* _Set task_: Pictures excluded, return the lines below from the first through the line holding "-0.0147, -0.0467, 0.25)]".

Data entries
——

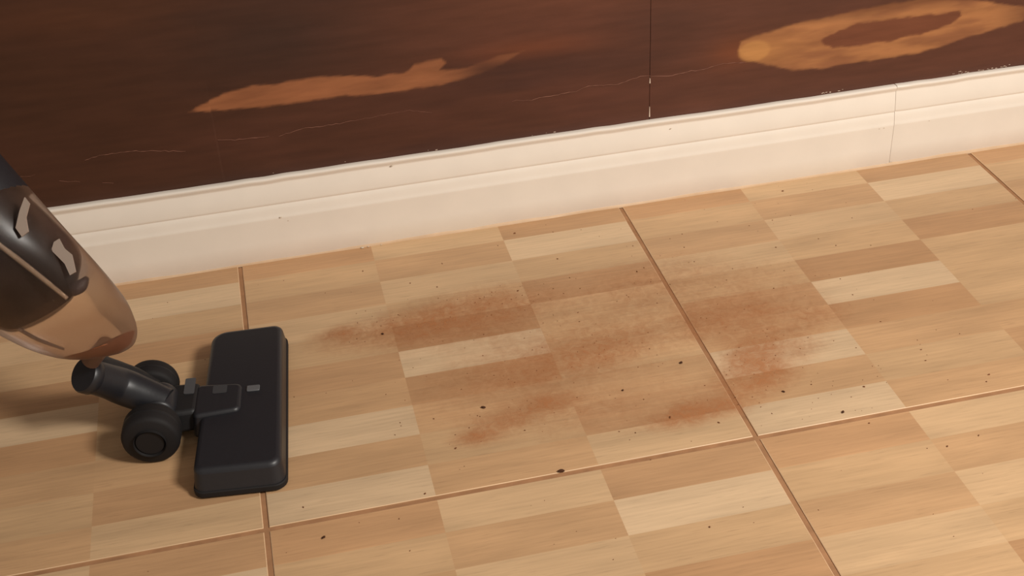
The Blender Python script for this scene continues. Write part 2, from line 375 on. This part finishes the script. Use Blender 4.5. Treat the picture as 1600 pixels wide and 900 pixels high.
# ------------------------------------------------------------------ spilled brown powder
BLOBS= [(0.2094, -0.1719, 0.0754, 0.0007, -0.0058, -0.0318, 0.75), (0.1405, -0.1758, 0.0605, 0.0006, -0.0029, -0.0203, 0.5), (0.0946, -0.1647, 0.0167, 0.0002, -0.001, -0.0092, 0.7), (0.2534, -0.1602, 0.0486, 0.0005, -0.0073, -0.0347, 0.35), (0.337, -0.268, 0.0599, -0.0001, -0.0074, -0.0268, 0.6), (0.2857, -0.2864, 0.052, -0.0002, -0.0049, -0.0201, 0.35), (0.2736, -0.3356, 0.0251, -0.0002, -0.003, -0.0122, 0.7), (0.235, -0.3526, 0.0245, -0.0003, -0.0025, -0.011, 0.8), (0.201, -0.3672, 0.0169, -0.0002, -0.0018, -0.009, 0.9), (0.4951, -0.3197, 0.0254, -0.0002, -0.0129, -0.0332, 0.9), (0.4877, -0.3556, 0.0359, -0.0004, -0.0081, -0.0206, 0.7), (0.424, -0.3867, 0.0346, -0.0005, -0.0052, -0.0143, 0.85), (0.3897, -0.3937, 0.028, -0.0005, -0.0036, -0.0107, 0.6), (0.4858, -0.2535, 0.0556, 0.0001, -0.0087, -0.0234, 0.45), (0.5676, -0.2776, 0.0418, -0.0001, -0.009, -0.0209, 0.35), (0.5357, -0.3204, 0.0336, -0.0002, -0.0083, -0.0197, 0.35), (0.3904, -0.2253, 0.1538, 0.0006, -0.0193, -0.0639, 0.28), (0.2505, -0.2977, 0.103, -0.0005, -0.013, -0.0576, 0.25), (0.3301, -0.3618, 0.0944, -0.0012, -0.0105, -0.0362, 0.25), (0.5302, -0.2299, 0.0712, 0.0003, -0.0211, -0.0541, 0.25), (0.4313, -0.1619, 0.0871, 0.0009, -0.0147, -0.0467, 0.25)]

def build_powder():
    st = .0035; xs = np.arange(.02, .72, st); ys = np.arange(-.437, -.03, st)
    X, Y = np.meshgrid(xs, ys, indexing='ij'); D = np.zeros(X.shape)
    for cx, cy, ax, ay, bx, by, s in BLOBS:
        det = ax * by - ay * bx; dx = X - cx; dy = Y - cy
        p = (dx * by - dy * bx) / det; q = (ax * dy - ay * dx) / det
        D = 1 - (1 - D) * (1 - s * np.exp(-(p * p + q * q) * .8))
    D = D * (.65 + .7 * fbm(X * 40, Y * 40, 77))
    D *= sstep(.02, .06, X) * sstep(.72, .66, X) * sstep(-.4375, -.430, Y) * sstep(-.03, -.06, Y)
    D = np.clip(D, 0, 1); nx, ny = X.shape; i = np.arange(nx * ny).reshape(nx, ny)
    F = np.stack([i[:-1, :-1], i[1:, :-1], i[1:, 1:], i[:-1, 1:]], -1).reshape(-1, 4)
    keep = D.ravel()[F].max(1) > .10; F = F[keep]
    used, inv = np.unique(F, return_inverse=True); F = inv.reshape(F.shape)
    Z = .00055 + D * .0005; Z[np.abs(X - .45) < .004] = .00035
    V = np.stack([X, Y, Z], -1).reshape(-1, 3)[used]
    me = bpy.data.meshes.new('brown_powder'); me.from_pydata(V.tolist(), [], F.tolist()); me.update()
    d = D.ravel()[used]; set_color(me, 'dust_amount', np.stack([d, d, d, np.ones_like(d)], 1))
    m = bpy.data.materials.new('powder'); m.use_nodes = True; nt = m.node_tree; L = nt.links.new; p = nt.nodes['Principled BSDF']
    p.inputs['Base Color'].default_value = lin(184, 122, 78); p.inputs['Roughness'].default_value = .95; p.inputs['Specular IOR Level'].default_value = .1
    at = N(nt, 'ShaderNodeAttribute', _attribute_name='dust_amount'); tc = N(nt, 'ShaderNodeTexCoord')
    n1 = N(nt, 'ShaderNodeTexNoise', Scale=110.0, Detail=6.0, Roughness=.62, Distortion=.9); n2 = N(nt, 'ShaderNodeTexNoise', Scale=1500.0, Detail=2.0)
    L(tc.outputs['Object'], n1.inputs['Vector']); L(tc.outputs['Object'], n2.inputs['Vector'])
    a1 = N(nt, 'ShaderNodeMapRange', i1=.3, i2=.7, i3=-.2, i4=.2); L(n1.outputs[0], a1.inputs[0])
    sc = N(nt, 'ShaderNodeMath', _operation='MULTIPLY'); L(a1.outputs[0], sc.inputs[0])
    dd = N(nt, 'ShaderNodeMapRange', i1=0.1, i2=.7, i3=0.15, i4=1.5); L(at.outputs['Fac'], dd.inputs[0]); L(dd.outputs[0], sc.inputs[1])
    ad = N(nt, 'ShaderNodeMath', _operation='ADD'); L(at.outputs['Fac'], ad.inputs[0]); L(sc.outputs[0], ad.inputs[1])
    fi = N(nt, 'ShaderNodeMapRange', i1=.35, i2=.65, i3=.9, i4=1.1); L(n2.outputs[0], fi.inputs[0])
    ml = N(nt, 'ShaderNodeMath', _operation='MULTIPLY'); L(ad.outputs[0], ml.inputs[0]); L(fi.outputs[0], ml.inputs[1])
    al = N(nt, 'ShaderNodeMapRange', i1=.10, i2=1.0, i3=0.0, i4=.62); L(ml.outputs[0], al.inputs[0]); L(al.outputs[0], p.inputs['Alpha'])
    me.materials.append(m); o = bpy.data.objects.new('brown_powder', me); COL.objects.link(o)
    o['label'] = 'fine reddish brown powder spilled in smudged patches over the wood-look floor tiles'; o['category'] = 'powder'; o['kind'] = 'stuff'
    return xs, ys, D
PX, PY, PD = build_powder()

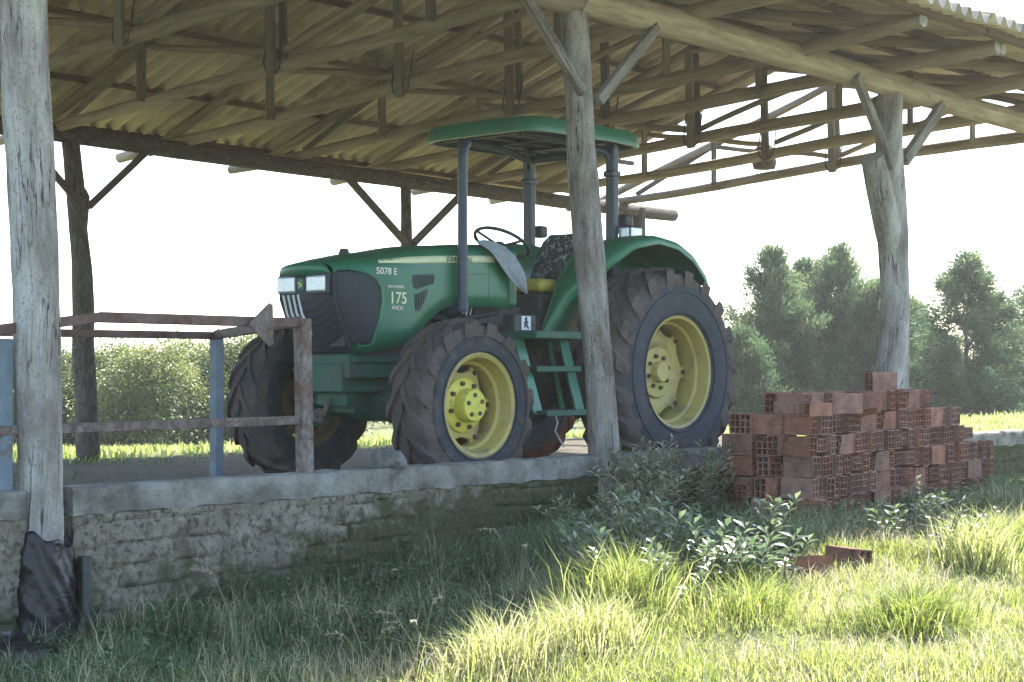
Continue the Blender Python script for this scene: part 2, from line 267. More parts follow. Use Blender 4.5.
# ------------------------------------------------------------------ mesh helpers
class MB:
    def __init__(s): s.v = []; s.f = []; s.m = []; s.uv = {}
    def add(s, vs, fs, mi=0, uvs=None):
        o = len(s.v); s.v += [tuple(p) for p in vs]
        for f in fs: s.f.append(tuple(i + o for i in f)); s.m.append(mi)
        if uvs:
            for i, u in enumerate(uvs): s.uv[o + i] = u
        return s
    def box(s, c, d, rot=None, mi=0):
        x, y, z = d[0] / 2, d[1] / 2, d[2] / 2
        vs = [Vector(p) for p in ((-x, -y, -z), (x, -y, -z), (x, y, -z), (-x, y, -z), (-x, -y, z), (x, -y, z), (x, y, z), (-x, y, z))]
        if rot is not None: vs = [rot @ p for p in vs]
        c = Vector(c)
        return s.add([p + c for p in vs], [(3, 2, 1, 0), (4, 5, 6, 7), (0, 1, 5, 4), (1, 2, 6, 5), (2, 3, 7, 6), (3, 0, 4, 7)], mi, [(p.x + p.y, p.z) for p in vs])
    def beam(s, a, b, w, h, mi=0, up=(0, 0, 1)):
        a, b = Vector(a), Vector(b); d = (b - a); L = d.length; d.normalize()
        u = Vector(up); r = d.cross(u)
        if r.length < 1e-3: r = d.cross(Vector((1, 0, 0)))
        r.normalize(); u = r.cross(d)
        vs = []; uv = []
        for t, p in ((0, a), (L, b)):
            for k, (i, j) in enumerate(((-1, -1), (1, -1), (1, 1), (-1, 1))): vs.append(p + r * (i * w / 2) + u * (j * h / 2)); uv.append((k * .1, t))
        return s.add(vs, [(3, 2, 1, 0), (4, 5, 6, 7), (0, 1, 5, 4), (1, 2, 6, 5), (2, 3, 7, 6), (3, 0, 4, 7)], mi, uv)
    def tube(s, path, rad, n=12, caps=True, mi=0, capmi=None, flat=1.0, lump=0.0, seed=0, closed=False):
        path = [Vector(p) for p in path]; N = len(path)
        rad = rad if isinstance(rad, (list, tuple)) else [rad] * N
        vs = []; uv = []; L = 0; prev = None
        for i, p in enumerate(path):
            if closed: d = path[(i + 1) % N] - path[i - 1]
            else: d = path[min(i + 1, N - 1)] - path[max(i - 1, 0)]
            d.normalize()
            if prev is None:
                ref = Vector((0, 0, 1)) if abs(d.z) < .9 else Vector((1, 0, 0))
                r = d.cross(ref).normalized()
            else: r = (prev - d * prev.dot(d)).normalized()
            prev = r; u = d.cross(r)
            if i: L += (path[i] - path[i - 1]).length
            for k in range(n + 1):
                a = 2 * math.pi * (k % n) / n
                q = rad[i]
                if lump: q *= 1 + lump * mnoise.noise(Vector((math.cos(a) * 1.1 + seed * 9.1, math.sin(a) * 1.1, L * 2.2 + seed))) + lump * .5 * mnoise.noise(Vector((math.cos(a) * 3 + seed * 3.1, math.sin(a) * 3, L * 1.2))) + lump * .35 * mnoise.noise(Vector((math.cos(a) * 6 + seed, math.sin(a) * 6, L * 5)))
                vs.append(p + r * (math.cos(a) * q) + u * (math.sin(a) * q * flat)); uv.append((k / n * max(.3, rad[i] * 6.28), L))
        fs = []; W = n + 1
        for i in range(N if closed else N - 1):
            j = (i + 1) % N
            for k in range(n): fs.append((i * W + k, i * W + k + 1, j * W + k + 1, j * W + k))
        s.add(vs, fs, mi, uv)
        if caps and not closed:
            cm = mi if capmi is None else capmi
            o = len(s.v)
            s.add([vs[k] for k in range(n)], [tuple(range(n - 1, -1, -1))], cm, [(0, 0)] * n)
            s.add([vs[(N - 1) * W + k] for k in range(n)], [tuple(range(n))], cm, [(0, 0)] * n)
        return s
    def lathe(s, prof, c=(0, 0, 0), n=48, mi=0, closed=False, sgn=1):
        """profile of (radius, y) turned about a line parallel to Y"""
        vs = []; P = len(prof)
        for k in range(n):
            a = 2 * math.pi * k / n
            for r, y in prof: vs.append((c[0] + r * math.cos(a), c[1] + y * sgn, c[2] + r * math.sin(a)))
        fs = []
        for k in range(n):
            j = (k + 1) % n
            for i in range(P - 1 if not closed else P):
                i2 = (i + 1) % P
                f = (k * P + i, k * P + i2, j * P + i2, j * P + i)
                fs.append(f if sgn > 0 else f[::-1])
        return s.add(vs, fs, mi)
    def prism(s, poly, y0, y1, axis='y', mi=0):
        n = len(poly)
        def P(a, b, c): return (a, c, b) if axis == 'y' else ((c, a, b) if axis == 'x' else (a, b, c))
        vs = [P(a, b, y0) for a, b in poly] + [P(a, b, y1) for a, b in poly]
        fs = [tuple(range(n)), tuple(range(2 * n - 1, n - 1, -1))] + [(i, i + n, (i + 1) % n + n, (i + 1) % n) for i in range(n)]
        return s.add(vs, fs, mi)
    def grid(s, pts, mi=0, closeu=False):
        nr, nc = len(pts), len(pts[0])
        vs = [p for r in pts for p in r]; fs = []
        for i in range(nr if closeu else nr - 1):
            j = (i + 1) % nr
            for k in range(nc - 1): fs.append((i * nc + k, i * nc + k + 1, j * nc + k + 1, j * nc + k))
        return s.add(vs, fs, mi)
    def build(s, name, mats, parent=None, smooth=40, bevel=0, loc=None, solid=0, subsurf=0, fixn=False):
        me = bpy.data.meshes.new(name); me.from_pydata(s.v, [], s.f)
        mats = mats if isinstance(mats, (list, tuple)) else [mats]
        for m in mats: me.materials.append(m)
        me.polygons.foreach_set('material_index', s.m)
        uvl = me.uv_layers.new(name='UVMap')
        lv = [l.vertex_index for l in me.loops]
        flat = []
        for i in lv: flat += s.uv.get(i, (s.v[i][0] + s.v[i][1], s.v[i][2]))
        uvl.data.foreach_set('uv', flat)
        if fixn:
            import bmesh
            bm = bmesh.new(); bm.from_mesh(me); bmesh.ops.remove_doubles(bm, verts=bm.verts, dist=1e-5); bmesh.ops.recalc_face_normals(bm, faces=bm.faces); bm.to_mesh(me); bm.free()
        if smooth:
            me.polygons.foreach_set('use_smooth', [True] * len(me.polygons))
            try: me.set_sharp_from_angle(angle=R(smooth))
            except Exception: pass
        me.update()
        o = bpy.data.objects.new(name, me); COL.objects.link(o)
        if parent: o.parent = parent
        if loc is not None: o.location = loc
        if solid:
            q = o.modifiers.new('Solid', 'SOLIDIFY'); q.thickness = solid; q.offset = 0
        if bevel:
            q = o.modifiers.new('Bevel', 'BEVEL'); q.width = bevel; q.segments = 2; q.limit_method = 'ANGLE'; q.angle_limit = R(35)
        if subsurf:
            q = o.modifiers.new('Sub', 'SUBSURF'); q.levels = subsurf; q.render_levels = subsurf
        return o

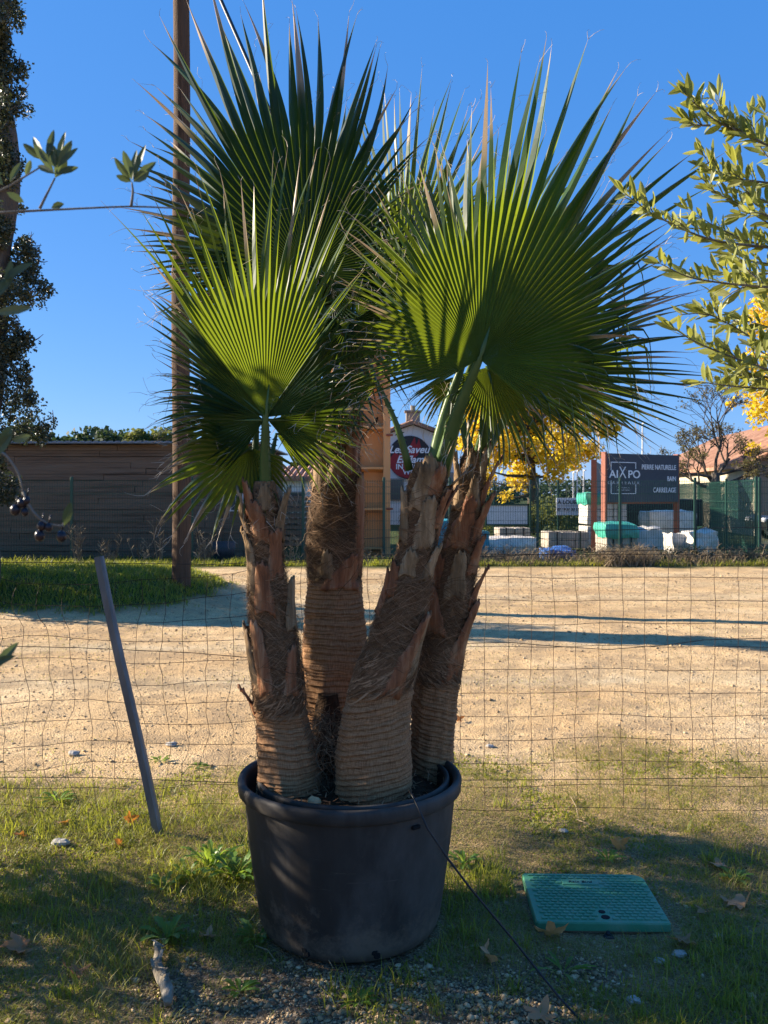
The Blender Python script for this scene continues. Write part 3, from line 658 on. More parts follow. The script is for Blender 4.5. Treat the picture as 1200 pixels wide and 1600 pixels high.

——

* _Solution below_:
The Blender Python script for this scene continues. Write part 2, from line 375 on. This part finishes the script. Use Blender 4.5. Treat the picture as 1600 pixels wide and 900 pixels high.
# ------------------------------------------------------------------ spilled brown powder
BLOBS= [(0.2094, -0.1719, 0.0754, 0.0007, -0.0058, -0.0318, 0.75), (0.1405, -0.1758, 0.0605, 0.0006, -0.0029, -0.0203, 0.5), (0.0946, -0.1647, 0.0167, 0.0002, -0.001, -0.0092, 0.7), (0.2534, -0.1602, 0.0486, 0.0005, -0.0073, -0.0347, 0.35), (0.337, -0.268, 0.0599, -0.0001, -0.0074, -0.0268, 0.6), (0.2857, -0.2864, 0.052, -0.0002, -0.0049, -0.0201, 0.35), (0.2736, -0.3356, 0.0251, -0.0002, -0.003, -0.0122, 0.7), (0.235, -0.3526, 0.0245, -0.0003, -0.0025, -0.011, 0.8), (0.201, -0.3672, 0.0169, -0.0002, -0.0018, -0.009, 0.9), (0.4951, -0.3197, 0.0254, -0.0002, -0.0129, -0.0332, 0.9), (0.4877, -0.3556, 0.0359, -0.0004, -0.0081, -0.0206, 0.7), (0.424, -0.3867, 0.0346, -0.0005, -0.0052, -0.0143, 0.85), (0.3897, -0.3937, 0.028, -0.0005, -0.0036, -0.0107, 0.6), (0.4858, -0.2535, 0.0556, 0.0001, -0.0087, -0.0234, 0.45), (0.5676, -0.2776, 0.0418, -0.0001, -0.009, -0.0209, 0.35), (0.5357, -0.3204, 0.0336, -0.0002, -0.0083, -0.0197, 0.35), (0.3904, -0.2253, 0.1538, 0.0006, -0.0193, -0.0639, 0.28), (0.2505, -0.2977, 0.103, -0.0005, -0.013, -0.0576, 0.25), (0.3301, -0.3618, 0.0944, -0.0012, -0.0105, -0.0362, 0.25), (0.5302, -0.2299, 0.0712, 0.0003, -0.0211, -0.0541, 0.25), (0.4313, -0.1619, 0.0871, 0.0009, -0.0147, -0.0467, 0.25)]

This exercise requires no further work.